Denerwował go płacz dziecka to je pobił

Karę 4,5 lat więzienia dla mężczyzny oskarżonego o ciężkie pobicie miesięcznego dziecka konkubiny. Sąd Okręgowy w Białymstoku utrzymał dziś w mocy wyrok pierwszej instancji.

/BIA24/

/BIA24/

Według prokuratury, 22 sierpnia 2015 roku mężczyzna "spowodował ciężki uszczerbek zdrowia niespełna miesięcznego dziecka, powodując chorobę realnie zagrażającą życiu". Mowa m.in. o potrząsaniu, uciskaniu klatki piersiowej oraz rzuceniu na twardą krawędź łóżka.

Dziecko trafiło do szpitala z bardzo poważnymi obrażeniami głowy i licznymi złamaniami. Udało się lekarzom uratować mu życie. Nie wiadomo jednak, czy nie będzie trwale niepełnosprawne.

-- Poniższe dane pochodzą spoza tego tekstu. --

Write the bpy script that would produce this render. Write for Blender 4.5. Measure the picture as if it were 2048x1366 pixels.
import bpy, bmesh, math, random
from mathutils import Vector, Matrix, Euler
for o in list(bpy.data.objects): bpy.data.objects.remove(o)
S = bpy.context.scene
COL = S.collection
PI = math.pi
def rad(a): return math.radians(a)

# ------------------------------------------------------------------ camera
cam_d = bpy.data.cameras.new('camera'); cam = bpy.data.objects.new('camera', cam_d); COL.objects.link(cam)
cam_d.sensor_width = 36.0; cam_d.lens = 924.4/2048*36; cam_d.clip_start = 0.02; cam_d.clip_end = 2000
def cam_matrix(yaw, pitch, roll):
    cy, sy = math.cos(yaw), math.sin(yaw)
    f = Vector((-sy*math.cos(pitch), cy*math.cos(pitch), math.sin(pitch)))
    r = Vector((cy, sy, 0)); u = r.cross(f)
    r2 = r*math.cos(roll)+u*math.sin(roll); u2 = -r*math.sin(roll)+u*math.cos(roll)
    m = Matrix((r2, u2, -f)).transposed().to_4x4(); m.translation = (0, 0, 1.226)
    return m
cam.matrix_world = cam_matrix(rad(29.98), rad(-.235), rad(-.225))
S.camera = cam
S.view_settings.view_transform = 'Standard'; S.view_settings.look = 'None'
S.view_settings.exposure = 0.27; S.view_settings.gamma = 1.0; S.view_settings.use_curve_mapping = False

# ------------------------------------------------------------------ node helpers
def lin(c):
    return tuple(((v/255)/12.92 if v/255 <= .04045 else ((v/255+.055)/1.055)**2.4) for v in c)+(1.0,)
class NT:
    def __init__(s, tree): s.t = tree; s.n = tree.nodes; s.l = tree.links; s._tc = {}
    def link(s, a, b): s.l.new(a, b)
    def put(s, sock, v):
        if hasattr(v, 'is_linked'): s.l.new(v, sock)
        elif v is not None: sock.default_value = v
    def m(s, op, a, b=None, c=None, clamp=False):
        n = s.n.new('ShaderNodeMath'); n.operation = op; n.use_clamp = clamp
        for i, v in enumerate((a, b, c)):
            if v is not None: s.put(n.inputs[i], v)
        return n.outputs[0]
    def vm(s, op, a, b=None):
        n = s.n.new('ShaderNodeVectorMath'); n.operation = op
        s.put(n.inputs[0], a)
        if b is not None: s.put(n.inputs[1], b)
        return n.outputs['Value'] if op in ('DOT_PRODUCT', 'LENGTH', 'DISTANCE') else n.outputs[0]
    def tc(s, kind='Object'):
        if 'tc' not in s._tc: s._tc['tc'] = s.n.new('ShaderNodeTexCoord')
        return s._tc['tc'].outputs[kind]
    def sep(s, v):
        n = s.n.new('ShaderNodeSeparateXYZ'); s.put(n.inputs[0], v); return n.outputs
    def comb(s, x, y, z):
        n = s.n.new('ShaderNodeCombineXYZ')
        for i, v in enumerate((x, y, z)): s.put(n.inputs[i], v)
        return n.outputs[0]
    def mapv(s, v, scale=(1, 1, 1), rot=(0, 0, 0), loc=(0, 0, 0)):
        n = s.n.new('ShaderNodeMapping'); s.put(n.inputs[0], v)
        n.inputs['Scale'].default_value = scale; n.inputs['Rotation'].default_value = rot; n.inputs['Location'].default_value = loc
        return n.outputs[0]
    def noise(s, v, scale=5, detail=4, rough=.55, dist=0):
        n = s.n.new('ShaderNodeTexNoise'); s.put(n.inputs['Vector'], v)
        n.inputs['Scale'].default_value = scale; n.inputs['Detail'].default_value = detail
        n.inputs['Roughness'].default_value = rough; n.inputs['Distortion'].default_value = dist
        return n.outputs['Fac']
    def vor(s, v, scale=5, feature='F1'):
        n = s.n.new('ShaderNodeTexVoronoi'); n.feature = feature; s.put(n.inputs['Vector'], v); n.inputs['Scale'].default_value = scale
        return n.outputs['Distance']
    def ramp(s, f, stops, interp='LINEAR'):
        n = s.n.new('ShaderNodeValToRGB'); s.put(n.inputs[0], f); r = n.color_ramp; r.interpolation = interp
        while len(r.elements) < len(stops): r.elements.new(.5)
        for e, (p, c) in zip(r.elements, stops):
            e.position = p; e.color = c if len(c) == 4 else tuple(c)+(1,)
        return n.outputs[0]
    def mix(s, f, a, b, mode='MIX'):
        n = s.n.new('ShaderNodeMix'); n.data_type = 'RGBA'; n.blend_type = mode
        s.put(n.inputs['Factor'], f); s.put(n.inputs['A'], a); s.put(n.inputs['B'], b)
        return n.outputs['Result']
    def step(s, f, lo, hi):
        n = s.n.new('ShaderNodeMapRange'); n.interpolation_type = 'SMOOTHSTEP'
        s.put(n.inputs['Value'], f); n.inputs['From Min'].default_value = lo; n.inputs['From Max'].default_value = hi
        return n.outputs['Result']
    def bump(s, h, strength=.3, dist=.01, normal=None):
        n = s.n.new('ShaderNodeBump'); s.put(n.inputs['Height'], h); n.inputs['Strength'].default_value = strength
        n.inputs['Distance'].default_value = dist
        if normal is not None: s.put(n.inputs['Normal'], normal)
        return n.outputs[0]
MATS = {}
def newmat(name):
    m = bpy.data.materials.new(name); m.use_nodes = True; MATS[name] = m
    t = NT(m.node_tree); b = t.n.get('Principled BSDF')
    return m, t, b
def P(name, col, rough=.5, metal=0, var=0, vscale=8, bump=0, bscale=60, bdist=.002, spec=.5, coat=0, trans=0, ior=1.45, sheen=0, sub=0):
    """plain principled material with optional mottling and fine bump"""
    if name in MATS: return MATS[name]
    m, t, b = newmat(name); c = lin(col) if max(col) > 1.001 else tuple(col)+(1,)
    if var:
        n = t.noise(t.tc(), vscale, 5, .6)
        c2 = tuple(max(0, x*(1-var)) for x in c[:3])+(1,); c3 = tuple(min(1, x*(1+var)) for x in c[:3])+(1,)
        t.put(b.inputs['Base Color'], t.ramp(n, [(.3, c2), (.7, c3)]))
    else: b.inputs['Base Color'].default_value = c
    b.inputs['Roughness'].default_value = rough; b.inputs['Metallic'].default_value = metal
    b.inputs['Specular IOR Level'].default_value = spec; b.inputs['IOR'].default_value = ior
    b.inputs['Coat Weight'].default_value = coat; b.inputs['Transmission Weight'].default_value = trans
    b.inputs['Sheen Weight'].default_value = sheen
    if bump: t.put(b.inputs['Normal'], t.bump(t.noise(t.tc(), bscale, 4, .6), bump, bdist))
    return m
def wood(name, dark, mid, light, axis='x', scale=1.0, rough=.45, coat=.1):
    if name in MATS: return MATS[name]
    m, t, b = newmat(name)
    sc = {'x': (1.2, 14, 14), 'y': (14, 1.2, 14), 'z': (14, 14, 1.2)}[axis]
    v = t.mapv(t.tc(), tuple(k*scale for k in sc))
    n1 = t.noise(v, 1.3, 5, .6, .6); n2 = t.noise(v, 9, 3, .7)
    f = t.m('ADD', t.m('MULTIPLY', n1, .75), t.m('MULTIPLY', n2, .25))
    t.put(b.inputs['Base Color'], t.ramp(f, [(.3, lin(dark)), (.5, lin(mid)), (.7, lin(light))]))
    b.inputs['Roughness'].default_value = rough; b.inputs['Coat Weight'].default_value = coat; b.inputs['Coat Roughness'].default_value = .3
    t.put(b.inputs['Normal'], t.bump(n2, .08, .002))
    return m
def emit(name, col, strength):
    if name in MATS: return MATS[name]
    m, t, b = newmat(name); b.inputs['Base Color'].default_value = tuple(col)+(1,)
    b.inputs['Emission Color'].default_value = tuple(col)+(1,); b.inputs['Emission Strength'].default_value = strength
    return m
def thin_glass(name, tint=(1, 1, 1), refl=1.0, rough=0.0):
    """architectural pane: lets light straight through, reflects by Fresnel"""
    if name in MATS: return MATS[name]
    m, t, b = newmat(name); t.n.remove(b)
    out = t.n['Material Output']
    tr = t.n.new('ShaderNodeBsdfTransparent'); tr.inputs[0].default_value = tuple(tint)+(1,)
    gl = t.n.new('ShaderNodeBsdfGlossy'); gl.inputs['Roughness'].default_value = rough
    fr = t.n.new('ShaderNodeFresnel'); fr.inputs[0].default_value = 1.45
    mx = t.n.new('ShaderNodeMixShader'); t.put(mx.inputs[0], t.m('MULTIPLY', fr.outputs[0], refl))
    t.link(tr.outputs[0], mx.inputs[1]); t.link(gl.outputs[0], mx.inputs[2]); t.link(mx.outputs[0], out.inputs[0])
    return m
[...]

Sąd w Siemiatyczach, przed kilkoma miesiącami, skazał mężczyznę na 4,5 roku więzienia przyjmując, że miał ograniczoną poczytalność. Matce dziecka, jako jego opiekunowi, mężczyzna miał też zapłacić 30 tys. zł zadośćuczynienia. Prokuratura uważała karę za rażąco niską, dlatego domagała się uchylenia wyroku pierwszej instancji i zwrotu sprawy do ponownego rozpoznania. Obrona - uniewinnienia albo przyjęcia, że sprawca działał nieumyślnie. Dziś Sąd Okręgowy w Białymstoku wyrok ten utrzymał, oddalając apelacje obu stron.